Monday, December 28, 2009

An Obama Retrospective - One Year Later

This is a timely look back on 2009:

"Almost a year has passed since January 20, 2009 -- when the waters of the ocean no longer rose and America began to heal from the depredations of Republicans. Barack Obama has been our president for that long, and the people have started to wise up.

The light that shines on Barack Obama as president has reflected back an image that bears very little similarity to the iconic visage that floated above us all in 2008. Why has Barack Obama betrayed so many allies, broken so many promises, thrown so many pledges and people under the bus?

One simple aphorism (paraphrasing Winston Churchill) can explain it all. Barack Obama is no longer a riddle wrapped in a mystery inside an enigma. Much about his past remains murky, but faced with the need to govern, he has given the American people plenty of evidence of his nature...if only they will look. 

Obama is a cynic wrapped in a hypocrite inside a bully."

Can't say that I disagree based on what we have seen so far. Be sure to read the whole thing.

More here from Jennifer Rubin:

"At the end of 2009 many conservatives will have renewed appreciation for Winston Churchill’s admonition:

“Nothing in life is so exhilarating as to be shot at without result.” Conservatives and their fellow citizens were not generally (unless engaged on the battlefield) shot at, but they were bombarded with an avalanche of leftist policy proposals. And yet, as Bill Kristol observes: “The Obama administration (so far) hasn’t succeeded in doing too much damage to the American economy. Major parts of American society and the American polity are resisting the allure of a slide into European decadence. The climate change fear-mongers are increasingly discredited, and Copenhagen was a farce.”
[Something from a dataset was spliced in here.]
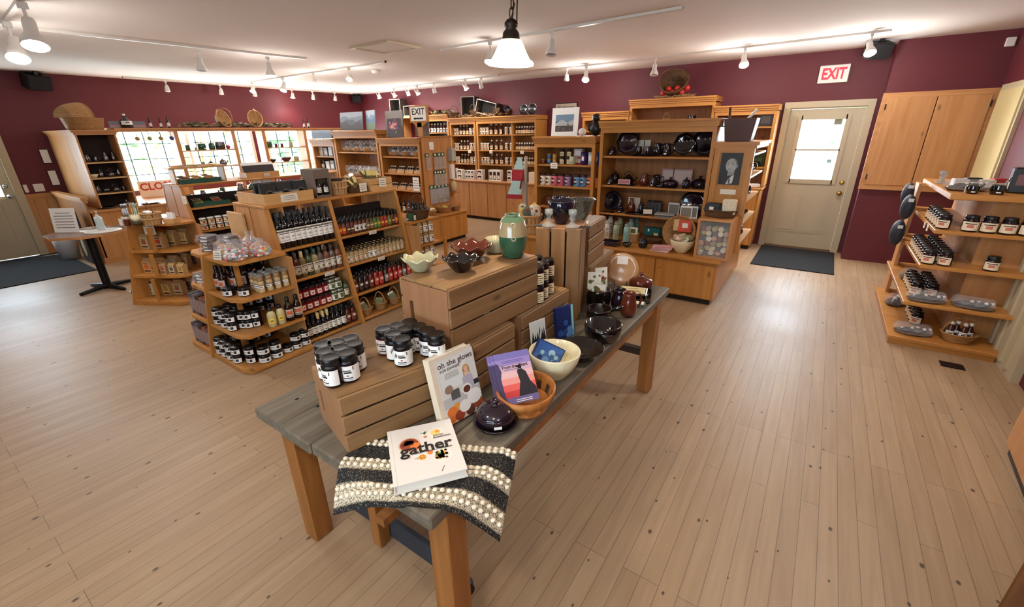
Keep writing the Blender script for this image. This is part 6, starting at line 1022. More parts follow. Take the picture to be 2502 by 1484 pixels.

In short, the Obama team didn’t succeed to the degree many of us anticipated and feared it would in refashioning domestic policy and achieving its free-market-killing initiatives . . .
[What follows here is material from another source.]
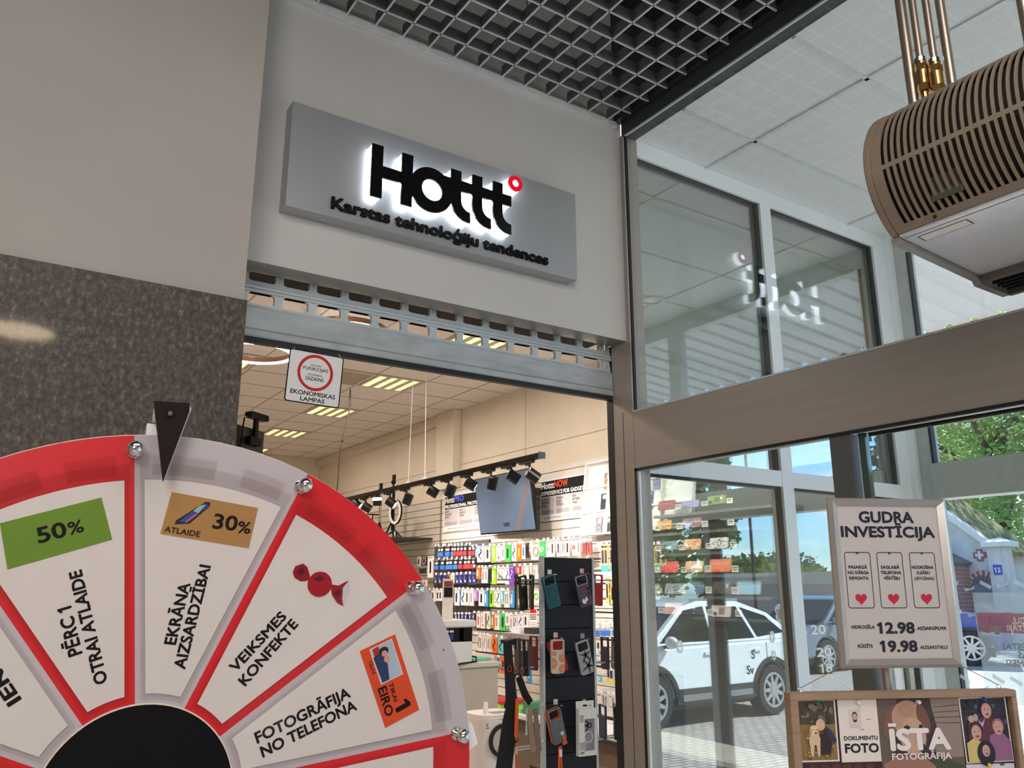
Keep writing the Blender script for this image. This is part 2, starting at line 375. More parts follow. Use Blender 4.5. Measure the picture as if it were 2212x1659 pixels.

This year ends with a sigh of relief from conservatives on the domestic front. Their work in opposing liberal Democratic policies is not, however, over. The health-care bill looms on the horizon and the Democrats will take a second pass at a number of their policy proposals. But there is a certain exhilaration in surviving the initial (and certainly the strongest barrage) of one’s political enemies. And for conservatives, finding that the American people are increasingly rallying to their side in the political debate is particularly gratifying."